It's interesting to see a film where the majority of the reviews seem to be less about the film and more about the film's subject matter, as if they are so regaled by the subject matter that they forget to review the actual film itself.
As a film, The Stoning of Soraya M is sheer exploitation. The characters are one-dimensional with motivations as simple as their dialogue, and the acting is uneven at best. Marno is convincing as a woman struggling to survive in a society in which women have been reduced to the status of chattel – although her role is so simple that she is not expected to do very much. Aghdashloo is clearly the main attraction in the film as the fiery-tongue aunt who passive-aggressively rails against an injustice of a cultural magnitude. Everyone else, on the other hand, just come across as over-the-top caricatures - clearly a failure of the script and the direction.
Soraya's stoning scene is, as expected, completely gratuitous. We know she gets stoned – it's the name of the film. In fact, in spite of all the supposed 'outrage' about the topic of 'stoning', that is what the audience is paying to see. The film uses this to its advantage by turning Soraya's stoning scene into a long and graphic torture *. It's used to climax the film and the audience, as if this kind of voyeurism is perfectly palatable if you can attach some sketchy politics to why it is shown.
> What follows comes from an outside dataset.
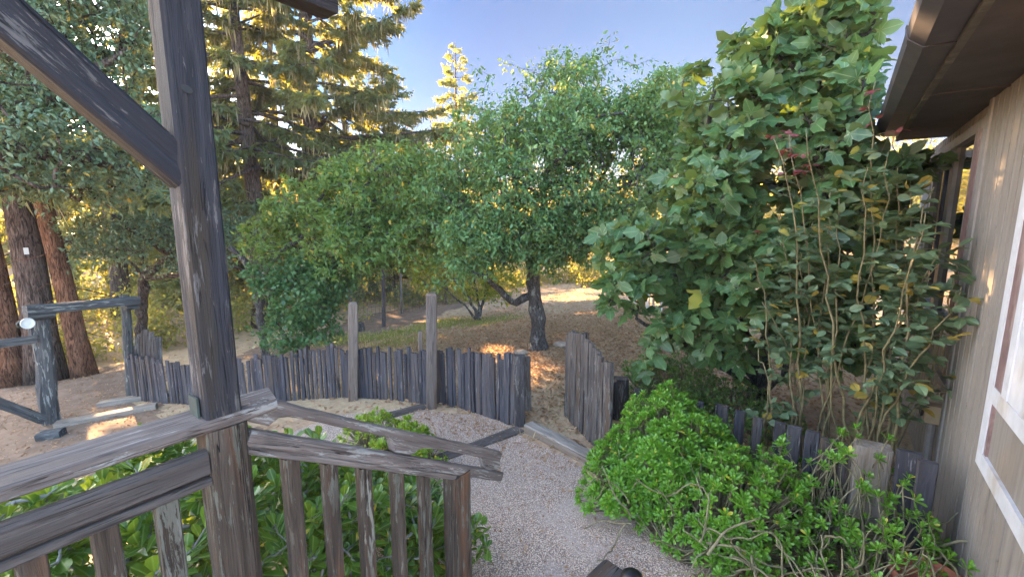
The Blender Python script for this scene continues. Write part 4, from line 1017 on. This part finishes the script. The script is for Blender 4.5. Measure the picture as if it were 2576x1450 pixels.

And politics is what this film is really about, because it's impossible to divorce the film from the contemporary political climate of 'Islamophobia', national insecurities and infinite war justified in part through rhetoric of 'liberation' that serves as the context of its release - which is what the filmmakers are counting on. It is why so many commentators and reviewers read this film as if it was a documentary rather than a fictionalized narrative adapted from a book that was supposedly based on a second-hand account of an incident which reportedly occurred some 20 years ago.
'Stoning' has always been a controversial practice in Iran, even when it was introduced in Iran through its Islamic penal code in 1983. It has already been suspended for almost a decade by the Iranian judiciary, who are now contemplating whether the practice should be outlawed altogether. It's an issue that has generated enormous national debates, almost akin to how some deeply divisive issues, like capital punishment or abortion, are taken up in countries like the US, with some members of the clergy in Iran having spoken out to condemn the practice. Of course, this is not to imply that the current Islamic Republic is some sort of paragon of international human rights. That people can be legally punished for supposed 'moral crimes' like 'adultery', 'promiscuity', or homosexuality, should be seen as an inherent violation of humanity.
But this film does not aim to educate. It aims to entertain by sensationalizing the sight of a women buried from the waist down and used as a human piñata - something that might just as easily be a random scene in any run-of-the-mill Hollywood budget horror flick. It also aims to mobilize - and here is where it is most unethical - by appealing to a dodgy liberal sense of ethics with a dash of ignorance about modernity's 'other' that can be aligned with certain political constituencies in 'the West' that, much like the antagonists in this film, already place differential values on human life by their very actions and words.